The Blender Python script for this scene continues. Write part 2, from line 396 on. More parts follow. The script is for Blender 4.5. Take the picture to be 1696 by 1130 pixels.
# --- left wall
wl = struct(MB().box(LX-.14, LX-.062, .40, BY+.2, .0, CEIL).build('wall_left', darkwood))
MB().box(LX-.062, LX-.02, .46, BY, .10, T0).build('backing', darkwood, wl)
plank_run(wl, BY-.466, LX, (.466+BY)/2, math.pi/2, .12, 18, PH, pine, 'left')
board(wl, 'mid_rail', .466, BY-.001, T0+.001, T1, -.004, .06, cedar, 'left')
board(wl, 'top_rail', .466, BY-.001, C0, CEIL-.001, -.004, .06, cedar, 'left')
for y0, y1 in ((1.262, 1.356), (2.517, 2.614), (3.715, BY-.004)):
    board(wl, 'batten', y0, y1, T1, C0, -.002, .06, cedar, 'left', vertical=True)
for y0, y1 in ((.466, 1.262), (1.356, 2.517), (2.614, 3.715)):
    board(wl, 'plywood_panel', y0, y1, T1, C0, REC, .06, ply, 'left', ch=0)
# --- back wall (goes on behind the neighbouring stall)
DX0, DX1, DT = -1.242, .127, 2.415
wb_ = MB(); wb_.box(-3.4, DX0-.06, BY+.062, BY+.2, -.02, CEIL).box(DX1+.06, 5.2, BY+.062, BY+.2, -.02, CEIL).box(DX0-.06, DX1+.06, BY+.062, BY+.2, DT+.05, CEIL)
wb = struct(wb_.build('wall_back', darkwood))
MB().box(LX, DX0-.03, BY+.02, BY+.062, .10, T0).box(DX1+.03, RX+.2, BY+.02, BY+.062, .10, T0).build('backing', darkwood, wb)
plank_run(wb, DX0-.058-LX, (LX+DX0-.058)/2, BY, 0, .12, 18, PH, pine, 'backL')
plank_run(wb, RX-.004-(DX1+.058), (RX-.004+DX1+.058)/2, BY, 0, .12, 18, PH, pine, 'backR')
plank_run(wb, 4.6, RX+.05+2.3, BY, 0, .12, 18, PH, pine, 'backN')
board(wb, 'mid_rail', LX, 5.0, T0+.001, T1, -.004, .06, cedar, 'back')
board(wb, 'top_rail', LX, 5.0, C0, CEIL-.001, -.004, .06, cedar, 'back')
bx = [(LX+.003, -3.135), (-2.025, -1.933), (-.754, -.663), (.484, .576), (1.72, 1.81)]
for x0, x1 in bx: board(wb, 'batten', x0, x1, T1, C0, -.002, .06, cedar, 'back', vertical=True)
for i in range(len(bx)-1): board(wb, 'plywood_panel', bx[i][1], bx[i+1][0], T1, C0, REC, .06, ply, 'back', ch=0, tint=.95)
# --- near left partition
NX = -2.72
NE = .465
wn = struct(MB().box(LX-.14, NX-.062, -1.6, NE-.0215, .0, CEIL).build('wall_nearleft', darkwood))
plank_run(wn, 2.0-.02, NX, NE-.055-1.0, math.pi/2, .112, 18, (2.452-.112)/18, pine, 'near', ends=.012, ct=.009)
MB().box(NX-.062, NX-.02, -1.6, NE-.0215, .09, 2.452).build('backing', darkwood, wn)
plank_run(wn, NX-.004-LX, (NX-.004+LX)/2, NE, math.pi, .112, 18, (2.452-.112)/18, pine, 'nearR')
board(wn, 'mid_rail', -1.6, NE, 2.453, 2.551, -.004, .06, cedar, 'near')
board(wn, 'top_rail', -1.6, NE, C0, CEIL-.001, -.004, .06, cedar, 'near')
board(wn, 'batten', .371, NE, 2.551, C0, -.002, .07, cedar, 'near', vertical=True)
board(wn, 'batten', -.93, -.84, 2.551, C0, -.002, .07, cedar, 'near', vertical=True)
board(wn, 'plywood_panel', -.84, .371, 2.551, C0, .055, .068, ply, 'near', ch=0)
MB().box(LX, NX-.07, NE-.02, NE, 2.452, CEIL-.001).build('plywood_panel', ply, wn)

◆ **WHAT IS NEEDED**
Make an exact copy of the listing, including every line.

◆ **RESPONSE BELOW**
The Blender Python script for this scene continues. Write part 2, from line 396 on. More parts follow. The script is for Blender 4.5. Take the picture to be 1696 by 1130 pixels.
# --- left wall
wl = struct(MB().box(LX-.14, LX-.062, .40, BY+.2, .0, CEIL).build('wall_left', darkwood))
MB().box(LX-.062, LX-.02, .46, BY, .10, T0).build('backing', darkwood, wl)
plank_run(wl, BY-.466, LX, (.466+BY)/2, math.pi/2, .12, 18, PH, pine, 'left')
board(wl, 'mid_rail', .466, BY-.001, T0+.001, T1, -.004, .06, cedar, 'left')
board(wl, 'top_rail', .466, BY-.001, C0, CEIL-.001, -.004, .06, cedar, 'left')
for y0, y1 in ((1.262, 1.356), (2.517, 2.614), (3.715, BY-.004)):
    board(wl, 'batten', y0, y1, T1, C0, -.002, .06, cedar, 'left', vertical=True)
for y0, y1 in ((.466, 1.262), (1.356, 2.517), (2.614, 3.715)):
    board(wl, 'plywood_panel', y0, y1, T1, C0, REC, .06, ply, 'left', ch=0)
# --- back wall (goes on behind the neighbouring stall)
DX0, DX1, DT = -1.242, .127, 2.415
wb_ = MB(); wb_.box(-3.4, DX0-.06, BY+.062, BY+.2, -.02, CEIL).box(DX1+.06, 5.2, BY+.062, BY+.2, -.02, CEIL).box(DX0-.06, DX1+.06, BY+.062, BY+.2, DT+.05, CEIL)
wb = struct(wb_.build('wall_back', darkwood))
MB().box(LX, DX0-.03, BY+.02, BY+.062, .10, T0).box(DX1+.03, RX+.2, BY+.02, BY+.062, .10, T0).build('backing', darkwood, wb)
plank_run(wb, DX0-.058-LX, (LX+DX0-.058)/2, BY, 0, .12, 18, PH, pine, 'backL')
plank_run(wb, RX-.004-(DX1+.058), (RX-.004+DX1+.058)/2, BY, 0, .12, 18, PH, pine, 'backR')
plank_run(wb, 4.6, RX+.05+2.3, BY, 0, .12, 18, PH, pine, 'backN')
board(wb, 'mid_rail', LX, 5.0, T0+.001, T1, -.004, .06, cedar, 'back')
board(wb, 'top_rail', LX, 5.0, C0, CEIL-.001, -.004, .06, cedar, 'back')
bx = [(LX+.003, -3.135), (-2.025, -1.933), (-.754, -.663), (.484, .576), (1.72, 1.81)]
for x0, x1 in bx: board(wb, 'batten', x0, x1, T1, C0, -.002, .06, cedar, 'back', vertical=True)
for i in range(len(bx)-1): board(wb, 'plywood_panel', bx[i][1], bx[i+1][0], T1, C0, REC, .06, ply, 'back', ch=0, tint=.95)
# --- near left partition
NX = -2.72
NE = .465
wn = struct(MB().box(LX-.14, NX-.062, -1.6, NE-.0215, .0, CEIL).build('wall_nearleft', darkwood))
plank_run(wn, 2.0-.02, NX, NE-.055-1.0, math.pi/2, .112, 18, (2.452-.112)/18, pine, 'near', ends=.012, ct=.009)
MB().box(NX-.062, NX-.02, -1.6, NE-.0215, .09, 2.452).build('backing', darkwood, wn)
plank_run(wn, NX-.004-LX, (NX-.004+LX)/2, NE, math.pi, .112, 18, (2.452-.112)/18, pine, 'nearR')
board(wn, 'mid_rail', -1.6, NE, 2.453, 2.551, -.004, .06, cedar, 'near')
board(wn, 'top_rail', -1.6, NE, C0, CEIL-.001, -.004, .06, cedar, 'near')
board(wn, 'batten', .371, NE, 2.551, C0, -.002, .07, cedar, 'near', vertical=True)
board(wn, 'batten', -.93, -.84, 2.551, C0, -.002, .07, cedar, 'near', vertical=True)
board(wn, 'plywood_panel', -.84, .371, 2.551, C0, .055, .068, ply, 'near', ch=0)
MB().box(LX, NX-.07, NE-.02, NE, 2.452, CEIL-.001).build('plywood_panel', ply, wn)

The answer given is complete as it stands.